Thursday 18 April 2013

Green Walls May Cut Pollution in Cities




Vertical garden: Living walls can be indoors or outdoors, such as this one blooming on the Citi Data Centre in Frankfurt, Germany.


These vegetated surfaces don't just look pretty. They have other benefits as well, including cooling city blocks, reducing loud noises, and improving a building's energy efficiency.

What's more, a recent modeling study shows that green walls can potentially reduce large amounts of air pollution in what's called a "street canyon," or the corridor between tall buildings.

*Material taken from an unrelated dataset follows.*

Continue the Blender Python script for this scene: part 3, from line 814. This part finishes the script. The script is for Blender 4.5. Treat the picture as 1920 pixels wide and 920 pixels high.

For the study, Thomas Pugh, a biogeochemist at the Karlsruhe Institute of Technology in Germany, and his colleagues created a computer model of a green wall with generic vegetation in a Western European city. Then they recorded chemical reactions based on a variety of factors, such as wind speed and building placement.

The simulation revealed a clear pattern: A green wall in a street canyon trapped or absorbed large amounts of nitrogen dioxide and particulate matter—both pollutants harmful to people, said Pugh. 
Compared with reducing emissions from cars, little attention has been focused on how to trap or take up more of the pollutants, added Pugh, whose study was published last year in the journal Environmental Science & Technology.
That's why the green-wall study is "putting forward an alternative solution that might allow governments to improve air quality in these problem hot spots," he said.

Different green walls are as captioned below.


 Living wall: This living wall bursts with vegetation at Paris's Musee du Quai Branly a type of green wall that's catching on in some big cities.

Green gold: A vertical garden (pictured) won the gold medal in the 2011 Chelsea Flower Show  in London



 Going green: In Madrid, plants turn a wall in the Paseo del Prada bright green.


Colourful Tableau: A green wall creates a colorful tableau in Copenhagen's Kongens Nytorv (Royal Square).